Task:
Reproduce only this span: the line containing "Keep writing the", the line containing "scatter('grass', P, rg.uniform(0.5, 0.95, m)", and every line between them, all exactly as given.

Stored data entries:
•••••

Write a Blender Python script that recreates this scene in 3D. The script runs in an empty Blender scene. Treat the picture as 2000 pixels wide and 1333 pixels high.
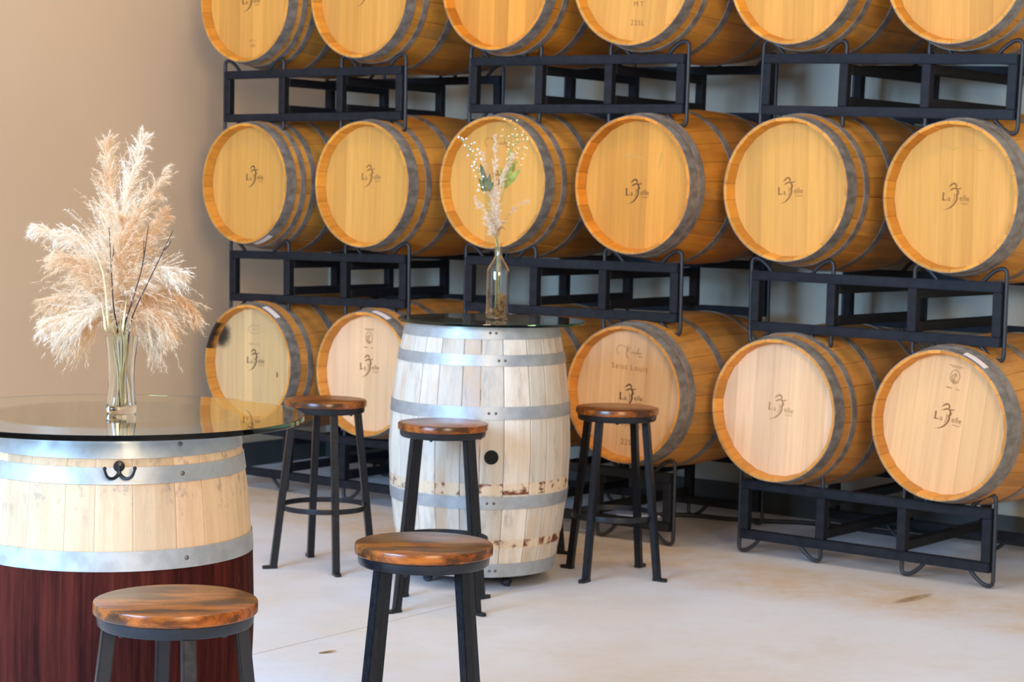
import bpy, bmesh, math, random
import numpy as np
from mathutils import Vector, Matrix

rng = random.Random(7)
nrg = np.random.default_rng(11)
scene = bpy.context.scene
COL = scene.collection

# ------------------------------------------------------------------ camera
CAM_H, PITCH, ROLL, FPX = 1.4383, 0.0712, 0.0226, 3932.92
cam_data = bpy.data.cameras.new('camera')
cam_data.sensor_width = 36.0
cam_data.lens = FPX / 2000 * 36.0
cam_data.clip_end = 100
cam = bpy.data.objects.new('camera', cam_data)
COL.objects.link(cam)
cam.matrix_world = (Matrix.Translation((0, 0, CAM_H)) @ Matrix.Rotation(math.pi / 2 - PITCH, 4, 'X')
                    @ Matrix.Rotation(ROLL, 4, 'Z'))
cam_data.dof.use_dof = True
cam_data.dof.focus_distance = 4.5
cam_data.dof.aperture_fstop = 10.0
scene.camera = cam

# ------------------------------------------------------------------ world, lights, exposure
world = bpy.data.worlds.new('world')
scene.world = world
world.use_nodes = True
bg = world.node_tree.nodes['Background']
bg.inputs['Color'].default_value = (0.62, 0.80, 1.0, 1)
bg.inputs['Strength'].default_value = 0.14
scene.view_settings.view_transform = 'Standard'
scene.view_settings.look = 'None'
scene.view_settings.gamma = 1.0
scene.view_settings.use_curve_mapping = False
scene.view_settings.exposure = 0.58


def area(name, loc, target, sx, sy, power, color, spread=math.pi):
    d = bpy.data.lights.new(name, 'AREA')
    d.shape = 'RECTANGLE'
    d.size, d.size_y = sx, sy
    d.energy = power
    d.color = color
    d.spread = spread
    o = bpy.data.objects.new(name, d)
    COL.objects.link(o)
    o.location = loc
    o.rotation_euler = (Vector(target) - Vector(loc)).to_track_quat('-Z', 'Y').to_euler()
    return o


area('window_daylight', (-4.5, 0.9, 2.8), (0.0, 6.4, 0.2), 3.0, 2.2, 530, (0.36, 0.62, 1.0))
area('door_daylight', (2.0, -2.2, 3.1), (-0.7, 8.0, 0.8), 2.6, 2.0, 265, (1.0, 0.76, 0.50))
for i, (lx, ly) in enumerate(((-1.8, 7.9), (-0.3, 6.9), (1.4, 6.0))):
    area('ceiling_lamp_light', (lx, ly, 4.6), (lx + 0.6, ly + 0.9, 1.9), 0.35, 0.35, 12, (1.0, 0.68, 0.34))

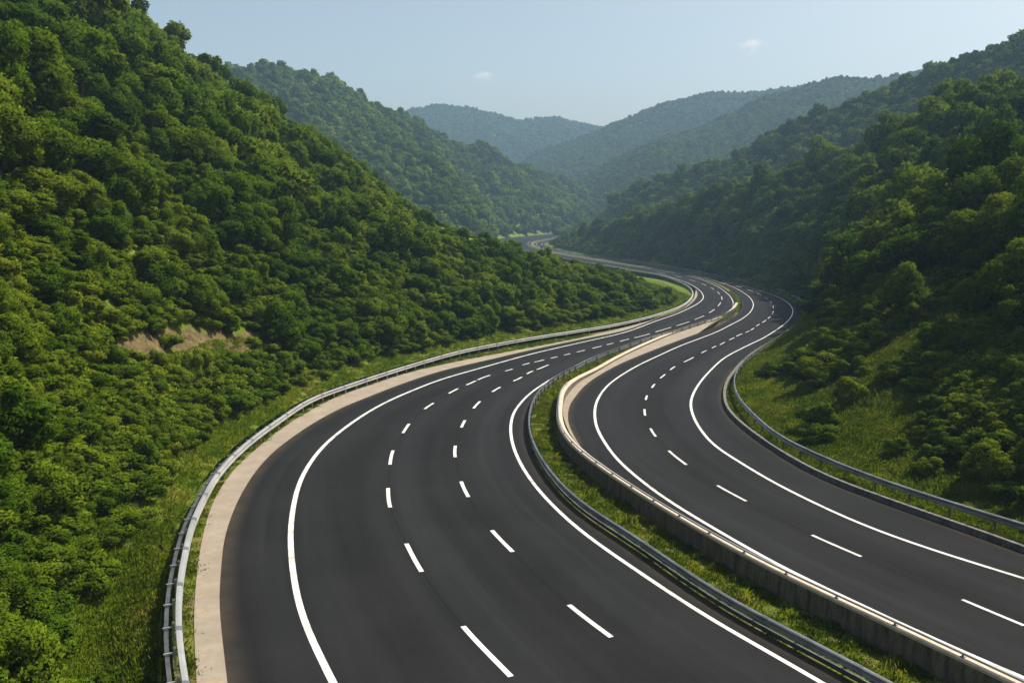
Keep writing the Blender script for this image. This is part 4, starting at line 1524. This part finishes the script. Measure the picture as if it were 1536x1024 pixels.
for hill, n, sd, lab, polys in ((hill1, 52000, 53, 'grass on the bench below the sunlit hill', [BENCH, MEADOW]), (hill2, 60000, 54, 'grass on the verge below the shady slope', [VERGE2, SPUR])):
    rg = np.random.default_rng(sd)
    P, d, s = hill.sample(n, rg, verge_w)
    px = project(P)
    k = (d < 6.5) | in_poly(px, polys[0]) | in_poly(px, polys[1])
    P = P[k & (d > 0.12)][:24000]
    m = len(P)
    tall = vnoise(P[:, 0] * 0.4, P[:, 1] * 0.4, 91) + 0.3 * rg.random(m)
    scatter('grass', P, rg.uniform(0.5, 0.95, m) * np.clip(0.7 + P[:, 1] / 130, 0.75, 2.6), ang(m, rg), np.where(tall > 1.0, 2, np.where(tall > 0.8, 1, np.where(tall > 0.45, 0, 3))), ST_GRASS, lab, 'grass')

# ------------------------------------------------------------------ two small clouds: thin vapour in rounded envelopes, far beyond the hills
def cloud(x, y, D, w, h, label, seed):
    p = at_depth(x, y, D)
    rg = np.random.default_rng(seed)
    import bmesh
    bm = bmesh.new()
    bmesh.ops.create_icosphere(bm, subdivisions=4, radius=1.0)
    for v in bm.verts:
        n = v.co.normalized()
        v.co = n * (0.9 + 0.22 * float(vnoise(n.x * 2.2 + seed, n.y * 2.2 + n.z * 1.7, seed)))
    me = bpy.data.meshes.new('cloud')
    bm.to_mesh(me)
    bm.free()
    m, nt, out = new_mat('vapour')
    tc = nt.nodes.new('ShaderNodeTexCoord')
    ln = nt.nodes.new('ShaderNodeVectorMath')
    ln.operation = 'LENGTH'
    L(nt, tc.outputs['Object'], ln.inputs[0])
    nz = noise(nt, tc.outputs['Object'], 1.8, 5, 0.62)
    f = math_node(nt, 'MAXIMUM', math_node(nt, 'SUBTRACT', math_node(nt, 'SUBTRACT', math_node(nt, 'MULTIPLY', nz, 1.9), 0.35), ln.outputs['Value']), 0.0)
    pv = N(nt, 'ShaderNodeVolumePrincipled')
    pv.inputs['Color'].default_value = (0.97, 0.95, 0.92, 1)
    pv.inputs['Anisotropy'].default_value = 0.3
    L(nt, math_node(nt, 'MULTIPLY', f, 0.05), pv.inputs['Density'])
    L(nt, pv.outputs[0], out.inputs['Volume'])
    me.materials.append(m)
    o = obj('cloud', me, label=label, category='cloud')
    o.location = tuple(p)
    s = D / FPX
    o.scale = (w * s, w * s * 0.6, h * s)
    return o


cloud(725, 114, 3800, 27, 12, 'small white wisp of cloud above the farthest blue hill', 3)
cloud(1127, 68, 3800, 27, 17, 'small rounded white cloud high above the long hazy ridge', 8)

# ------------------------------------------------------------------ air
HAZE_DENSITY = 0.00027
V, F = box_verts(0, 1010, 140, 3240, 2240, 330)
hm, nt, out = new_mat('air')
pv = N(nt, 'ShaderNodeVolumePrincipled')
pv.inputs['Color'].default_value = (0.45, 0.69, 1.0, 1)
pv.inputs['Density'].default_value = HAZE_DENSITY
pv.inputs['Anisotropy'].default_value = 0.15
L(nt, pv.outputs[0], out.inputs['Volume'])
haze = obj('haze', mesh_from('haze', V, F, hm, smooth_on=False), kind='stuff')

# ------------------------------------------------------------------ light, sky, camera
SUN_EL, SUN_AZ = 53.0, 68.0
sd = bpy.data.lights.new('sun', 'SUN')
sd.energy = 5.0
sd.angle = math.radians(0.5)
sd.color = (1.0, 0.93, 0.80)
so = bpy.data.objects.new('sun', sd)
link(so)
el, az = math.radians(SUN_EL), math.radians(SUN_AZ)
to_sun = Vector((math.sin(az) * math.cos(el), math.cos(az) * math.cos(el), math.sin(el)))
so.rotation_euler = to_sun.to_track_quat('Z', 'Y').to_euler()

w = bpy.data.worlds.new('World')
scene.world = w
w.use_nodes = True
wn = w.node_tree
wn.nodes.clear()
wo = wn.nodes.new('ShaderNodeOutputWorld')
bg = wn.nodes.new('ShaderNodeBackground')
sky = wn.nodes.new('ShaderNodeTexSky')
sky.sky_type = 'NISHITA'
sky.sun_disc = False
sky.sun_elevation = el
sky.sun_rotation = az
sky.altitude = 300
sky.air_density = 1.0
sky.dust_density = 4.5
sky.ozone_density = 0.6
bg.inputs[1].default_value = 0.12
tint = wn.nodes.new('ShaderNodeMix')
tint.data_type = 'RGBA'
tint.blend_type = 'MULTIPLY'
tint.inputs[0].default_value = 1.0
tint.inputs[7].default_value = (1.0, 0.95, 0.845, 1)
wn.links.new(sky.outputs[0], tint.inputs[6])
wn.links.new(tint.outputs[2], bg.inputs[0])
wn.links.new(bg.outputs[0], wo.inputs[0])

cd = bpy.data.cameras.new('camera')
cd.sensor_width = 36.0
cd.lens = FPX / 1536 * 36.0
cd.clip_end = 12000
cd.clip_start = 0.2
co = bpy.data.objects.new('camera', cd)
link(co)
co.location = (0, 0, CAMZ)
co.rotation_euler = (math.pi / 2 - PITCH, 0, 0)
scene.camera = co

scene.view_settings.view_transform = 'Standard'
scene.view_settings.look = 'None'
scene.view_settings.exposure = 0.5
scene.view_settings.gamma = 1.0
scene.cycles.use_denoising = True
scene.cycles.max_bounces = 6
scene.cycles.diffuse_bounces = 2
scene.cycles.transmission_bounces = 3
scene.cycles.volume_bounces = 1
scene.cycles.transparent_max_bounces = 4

•••••

Task solution:
Keep writing the Blender script for this image. This is part 4, starting at line 1524. This part finishes the script. Measure the picture as if it were 1536x1024 pixels.
for hill, n, sd, lab, polys in ((hill1, 52000, 53, 'grass on the bench below the sunlit hill', [BENCH, MEADOW]), (hill2, 60000, 54, 'grass on the verge below the shady slope', [VERGE2, SPUR])):
    rg = np.random.default_rng(sd)
    P, d, s = hill.sample(n, rg, verge_w)
    px = project(P)
    k = (d < 6.5) | in_poly(px, polys[0]) | in_poly(px, polys[1])
    P = P[k & (d > 0.12)][:24000]
    m = len(P)
    tall = vnoise(P[:, 0] * 0.4, P[:, 1] * 0.4, 91) + 0.3 * rg.random(m)
    scatter('grass', P, rg.uniform(0.5, 0.95, m) * np.clip(0.7 + P[:, 1] / 130, 0.75, 2.6), ang(m, rg), np.where(tall > 1.0, 2, np.where(tall > 0.8, 1, np.where(tall > 0.45, 0, 3))), ST_GRASS, lab, 'grass')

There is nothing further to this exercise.